Peu importe laquelle de cette version est la bonne, je passe là mes plus beaux moments depuis que je suis arrivée en Inde pour ce court séjour. Oubliés le drone cassé, les heures de transports endurées, les rendez-vous manqués, mes tatouées me font tout oublier. J’ai réussi mon court séjour indien.
Puis vient le temps des adieux avec mon guide et de quitter l’état de l’Orissa. J’ai prévu de passer les deux derniers jours à Visakhaptam, que l’on nomme affectueusement Vizag, une ville d’un million d’habitants et l’un des plus grands ports de l’Inde.
Je sens que j’ai quand même besoin de me reposer et je délaisse mes hôtels pas chers pour un luxueux hotel avec piscine. Une bulle occidentale dans laquelle je me plais, je le vois comme un sas nécessaire avant de rentrer en France. Les chambres sont spacieuses, les plats variés, j’ai de l’eau chaude et un service aux petits soins. J’y suis tellement bien que je n’y bouge pas les premières 24 heures. Le lendemain en fin de journée, je me dis qu’il serait pas mal de sortir de ma tanière et je décide d’aller faire un tour à la plage de Vizag.

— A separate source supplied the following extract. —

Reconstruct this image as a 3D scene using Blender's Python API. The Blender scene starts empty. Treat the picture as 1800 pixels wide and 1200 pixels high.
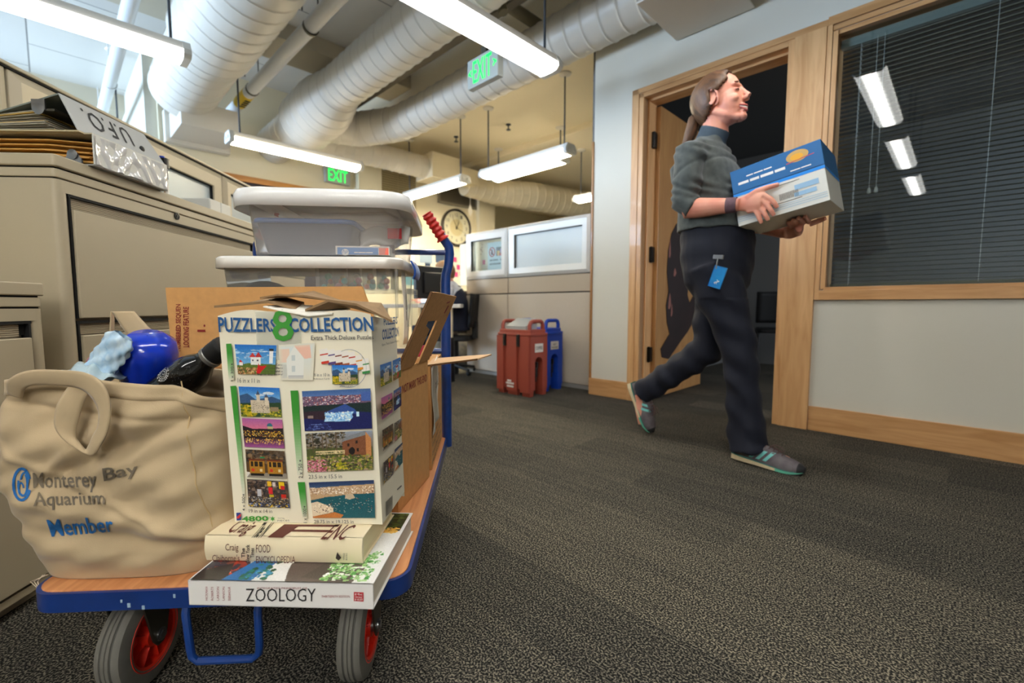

Je sors de ma tour dorée et je me retrouve à nouveau dans l’effervescence indienne. Les couleurs, les rires, les selfies, les sourires bienveillants, les regards gentiment inquisiteurs. C’est la journée internationale de la femme en ce 8 Mars et cela semble un événement important au nombre de femmes qui viennent spontanément me souhaiter un « happy women day ». Les indiens sont assis sur la plage, discutent, mangent, jouent, rient.
Et moi dans tout cela, je respire une dernière fois l’inde, je prends comme un cadeau les rires que les indiens m’offrent, les sourires qu’ils m’adressent. Je prends conscience que demain, je quitte cette terre qui m’est si chère.
Le soleil décline, je dois partir.
Et je me mets à pleurer.
Merci de m’avoir lue. À très bientôt.